RE: HF21 (and 22) are done, how do you feel?
We didn't try EIP without the curve because our best available analysis and the consensus view of stakeholders, witnesses, and the developers is that it wouldn't work. (This does not mean 100% that it wouldn't work. but we have only a certain number and frequency of shots at this so we have to just use our best judgment to choose shots and take them.)
The limited amount of free voting power and the fact that there isn't any known way to compensate downvoters means that relying too much on downvoters doing a lot of hard work is a very dodgy proposition. The more obvious, more concentrated milking and abuse in Trending and voting circles is one thing. Digging through tens of thousands (and potentially more than that if incentives change) of tiny milking payouts is something else. The curve takes the place of someone needing to comb through and enormous number of low-payout posts and individually decide which are milking and which are not. That it is a broad brush is the unintended side effect, but, unfortunately, we simply don't know of a better way.
As far as giving low-earning voters blanket free upvotes simply for existing, I'm not in generally favor of that. It falls within the scope of curation to decide what rewards are appropriate and to a large extent that is independent of whatever rewards might have been previously (under a very broken system that, broadly speaking, was widely viewed by stakeholders, witnesses, and developers as a failure that was contributing to Steem's decline and not its success, though this does not mean that every single payout under the previous system was bad; that certainly was not the case).
As I said earlier, increased curation is still ramping up and will likely take some time. Most probably some low earning users will be picked up by increased curation (including increased votes that may be given because rewards are considered deserved by the curators and the curve requires it) and some will not, which is how this is supposed to work.
Well, we continue to disagree. I'm aware of the reason for the curve, but I still haven't seen any sort of numbers to evaluate the theory by. I don't know how much of the reward pool was taken by the behaviors CLRC is designed to solve.
I know it's anathema to this crowd, but KYC would solve this problem. One person, one account would restrict the number of accounts bad actors could have.

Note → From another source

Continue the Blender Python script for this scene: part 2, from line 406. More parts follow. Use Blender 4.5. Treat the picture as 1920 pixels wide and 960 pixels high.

You could even have a two-tiered system, with opt-in to KYC that gave users access to the linear rewards curve, and opt-out that only gave you access to a curve that had the drawbacks of CLRC without the benefits above that (but the same payouts as linear gave).
Obviously, setting up KYC is a complication in itself, how would the blockchain handle that status switch? Who would be responsible for verifying documents, etc. etc. But it could be done, and if done, it'd be a better way.
Retrospectively is not the point. The point is to build a system that has the greatest likelihood of working going forward. More specifically there was very little need to milk via small accounts previously because milking using the very biggest and accounts, or whatever size happened to be convenient, worked just fine with no downvotes in use practically (<0.1%)!
With enormous costs and requiring an infrastructure that doesn't exist. People already complain about 0.50 worth of Steem paid as a transaction fee to create accounts, which is tiny compared to what any sort of robust KYC costs so, no, I don't think that is feasible.
KYC is not only a matter of being anathema to a crowd but also economics. There is a reason companies like Facebook with nearly unlimited resources (at least compared to Steem!) still have a very high percentage of unverified and fake accounts, and they did even less verification (basically none) when they were trying to grow. It is just too expensive and too big a barrier to growth to do strong verification.
I wouldn't entirely rule it out going forward when the economics make sense but it definitely isn't a solution for Steem at this point.